For a conservative cloud-shock setup (C1): $E_{max,p}\approx 2.7$ PeV $\Rightarrow E_{\gamma ,max}\approx 0.27$ PeV (insufficient for $\sim 0.5$ PeV). FMP (outer-like) lifts this to $0.45$ PeV (time-limited) or $0.73$ PeV (loss-limited). For a moderate setup (C2): $E_{\gamma ,max}\approx 1.26$ PeV (classical) becomes $2.08$–3.40 PeV with FMP.

Figure 2. Gamma-ray maximum energy (PeV) for two molecular-cloud shock setups (C1 conservative, C2 moderate): classical vs. FMP.

Figure 2. Gamma-ray maximum energy (PeV) for two molecular-cloud shock setups (C1 conservative, C2 moderate): classical vs. FMP.

Figure 3. Trend of $E_{\gamma ,max}$ with $\sqrt{D}$ in the time-limited regime for C1 and C2. A modest $\sqrt{D}\sim 1.3$–1.7 already bridges the LHAASO threshold in conservative cases.

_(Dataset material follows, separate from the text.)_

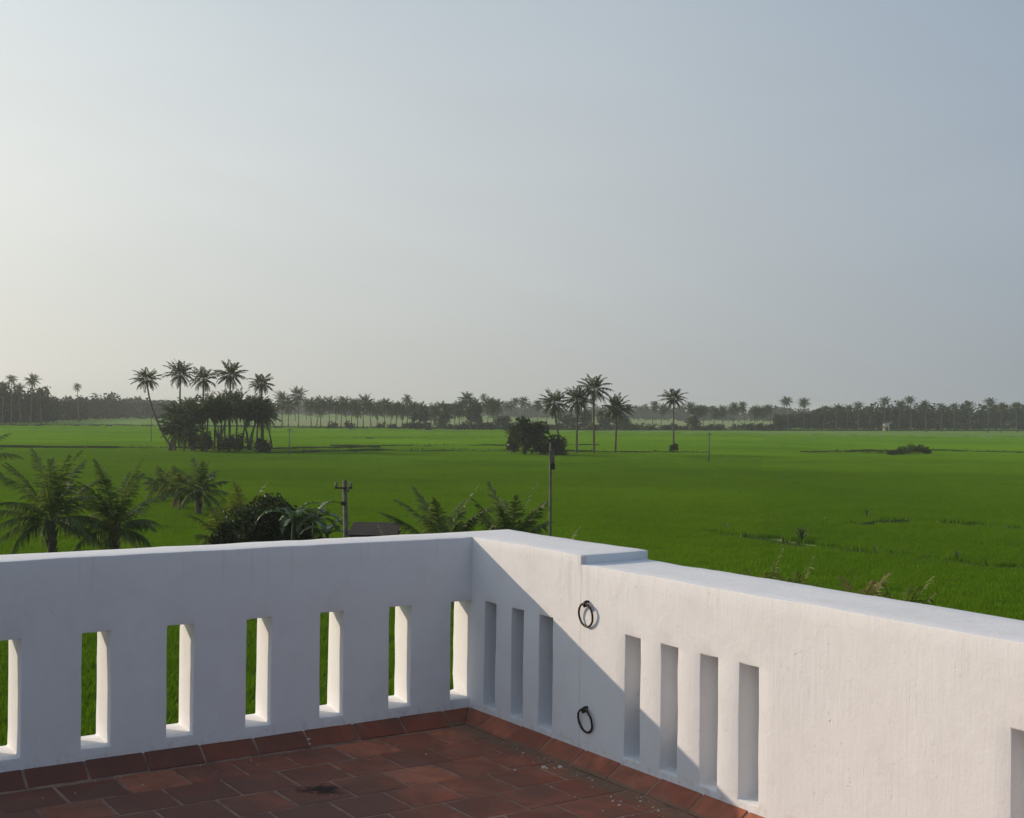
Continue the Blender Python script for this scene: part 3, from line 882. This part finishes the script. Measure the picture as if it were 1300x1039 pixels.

Figure 3. Trend of $E_{\gamma ,max}$ with $\sqrt{D}$ in the time-limited regime for C1 and C2. A modest $\sqrt{D}\sim 1.3$–1.7 already bridges the LHAASO threshold in conservative cases.

6. Numerical Summary

Case 1: Neutrinos	Scenario	$E_{\nu ,max}$ (PeV)
Classical (Solar circle)		0.75
FMP time-limited (Solar circle)		0.91
FMP loss-limited (Solar circle)		1.10
FMP time-limited (Outer disk)		1.24
FMP loss-limited (Outer disk)		2.03
Case 2: Gamma rays	Scenario	$E_{\gamma ,max}$ (PeV)
C1: Classical		0.27
C1: FMP time-limited		0.45
C1: FMP loss-limited		0.73
C2: Classical		1.26
C2: FMP time-limited		2.08
C2: FMP loss-limited		3.40

7. Discussion and Falsifiability

Key point. FMP does not alter microphysics; it gently deepens the effective potential where the baryon field is predictably convergent (disks/MCs/CGM), boosting $u_s$ by $\sqrt{D}$ and—indirectly—compression and B. This supplies just enough headroom for PeV $\nu$ and sub-PeV/PeV $\gamma$ without exotic particles. Predictions: (i) Radial trend—outer-disk environments should more readily achieve PeVatron conditions than inner-disk sites of otherwise similar microphysics. (ii) Environment—correlations with CGM/molecular-cloud density and pre-merger/streaming flows (higher Mach numbers). (iii) Cosmic drift—a mild $R\left(z\right)$ evolution implies weak epoch-dependence of the most extreme attainable energies.